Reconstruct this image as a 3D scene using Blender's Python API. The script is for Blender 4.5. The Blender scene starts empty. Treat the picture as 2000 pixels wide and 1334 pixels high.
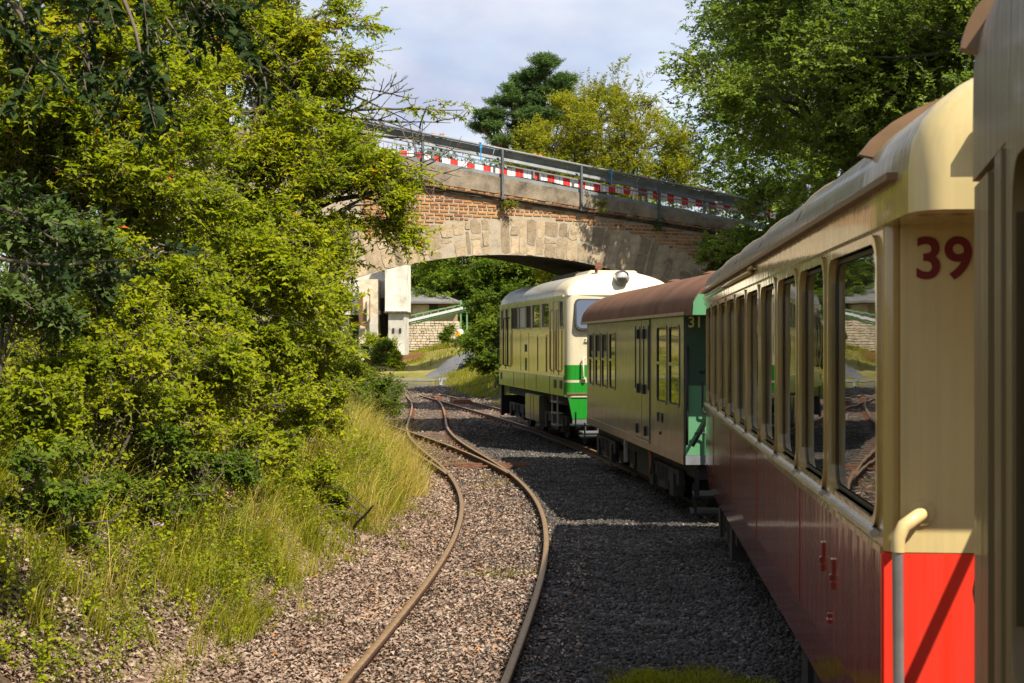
import bpy, bmesh, math, random
import numpy as np
from mathutils import Vector, Matrix

random.seed(7)
RNG = np.random.default_rng(11)
SC = bpy.context.scene
COL = SC.collection
R = math.radians

# ------------------------------------------------------------------ camera
EYE = 2.25
FPX = 2000 * 50.0 / 36.0
cam_data = bpy.data.cameras.new('camera')
cam_data.lens = 50.0
cam_data.sensor_width = 36.0
cam_data.clip_start = 0.05
cam_data.clip_end = 3000
cam_data.dof.use_dof = True
cam_data.dof.focus_distance = 22.0
cam_data.dof.aperture_fstop = 8.0
cam = bpy.data.objects.new('camera', cam_data)
cam.location = (0, 0, EYE)
cam.rotation_euler = (R(90), 0, 0)
COL.objects.link(cam)
SC.camera = cam

# ------------------------------------------------------------------ sun, sky, exposure
LX, LY, LZ = -0.55, 0.62, -1.0            # direction in which the sunlight travels
SUN_EL = math.atan2(1.0, math.hypot(LX, LY))
sun_data = bpy.data.lights.new('sun', 'SUN')
sun_data.energy = 5.0
sun_data.angle = R(0.5)
sun_data.color = (1.0, 0.91, 0.77)
sun = bpy.data.objects.new('sun', sun_data)
sun.rotation_euler = Vector((LX, LY, LZ)).to_track_quat('-Z', 'Y').to_euler()
sun.location = (20, -20, 40)
COL.objects.link(sun)

world = bpy.data.worlds.new('World')
SC.world = world
world.use_nodes = True
wn, wl = world.node_tree.nodes, world.node_tree.links
wn.clear()
w_out = wn.new('ShaderNodeOutputWorld')
w_bg = wn.new('ShaderNodeBackground')
w_bg.inputs['Strength'].default_value = 0.1
w_sky = wn.new('ShaderNodeTexSky')
w_sky.sky_type = 'NISHITA'
w_sky.sun_disc = False
w_sky.sun_elevation = SUN_EL
w_sky.sun_rotation = math.atan2(-LX, -LY)
w_sky.air_density = 1.0
w_sky.dust_density = 1.0
w_tc = wn.new('ShaderNodeTexCoord')
w_sep = wn.new('ShaderNodeSeparateXYZ')
w_add = wn.new('ShaderNodeMath'); w_add.operation = 'ADD'; w_add.inputs[1].default_value = 0.28
w_abs = wn.new('ShaderNodeMath'); w_abs.operation = 'MAXIMUM'; w_abs.inputs[1].default_value = 0.02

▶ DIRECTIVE
All of the lines above should be printed exactly, minus the pictures.

▶ SOLUTION FOR THIS PROBLEM
Reconstruct this image as a 3D scene using Blender's Python API. The script is for Blender 4.5. The Blender scene starts empty. Treat the picture as 2000 pixels wide and 1334 pixels high.
import bpy, bmesh, math, random
import numpy as np
from mathutils import Vector, Matrix

random.seed(7)
RNG = np.random.default_rng(11)
SC = bpy.context.scene
COL = SC.collection
R = math.radians

# ------------------------------------------------------------------ camera
EYE = 2.25
FPX = 2000 * 50.0 / 36.0
cam_data = bpy.data.cameras.new('camera')
cam_data.lens = 50.0
cam_data.sensor_width = 36.0
cam_data.clip_start = 0.05
cam_data.clip_end = 3000
cam_data.dof.use_dof = True
cam_data.dof.focus_distance = 22.0
cam_data.dof.aperture_fstop = 8.0
cam = bpy.data.objects.new('camera', cam_data)
cam.location = (0, 0, EYE)
cam.rotation_euler = (R(90), 0, 0)
COL.objects.link(cam)
SC.camera = cam

# ------------------------------------------------------------------ sun, sky, exposure
LX, LY, LZ = -0.55, 0.62, -1.0            # direction in which the sunlight travels
SUN_EL = math.atan2(1.0, math.hypot(LX, LY))
sun_data = bpy.data.lights.new('sun', 'SUN')
sun_data.energy = 5.0
sun_data.angle = R(0.5)
sun_data.color = (1.0, 0.91, 0.77)
sun = bpy.data.objects.new('sun', sun_data)
sun.rotation_euler = Vector((LX, LY, LZ)).to_track_quat('-Z', 'Y').to_euler()
sun.location = (20, -20, 40)
COL.objects.link(sun)

world = bpy.data.worlds.new('World')
SC.world = world
world.use_nodes = True
wn, wl = world.node_tree.nodes, world.node_tree.links
wn.clear()
w_out = wn.new('ShaderNodeOutputWorld')
w_bg = wn.new('ShaderNodeBackground')
w_bg.inputs['Strength'].default_value = 0.1
w_sky = wn.new('ShaderNodeTexSky')
w_sky.sky_type = 'NISHITA'
w_sky.sun_disc = False
w_sky.sun_elevation = SUN_EL
w_sky.sun_rotation = math.atan2(-LX, -LY)
w_sky.air_density = 1.0
w_sky.dust_density = 1.0
w_tc = wn.new('ShaderNodeTexCoord')
w_sep = wn.new('ShaderNodeSeparateXYZ')
w_add = wn.new('ShaderNodeMath'); w_add.operation = 'ADD'; w_add.inputs[1].default_value = 0.28
w_abs = wn.new('ShaderNodeMath'); w_abs.operation = 'MAXIMUM'; w_abs.inputs[1].default_value = 0.02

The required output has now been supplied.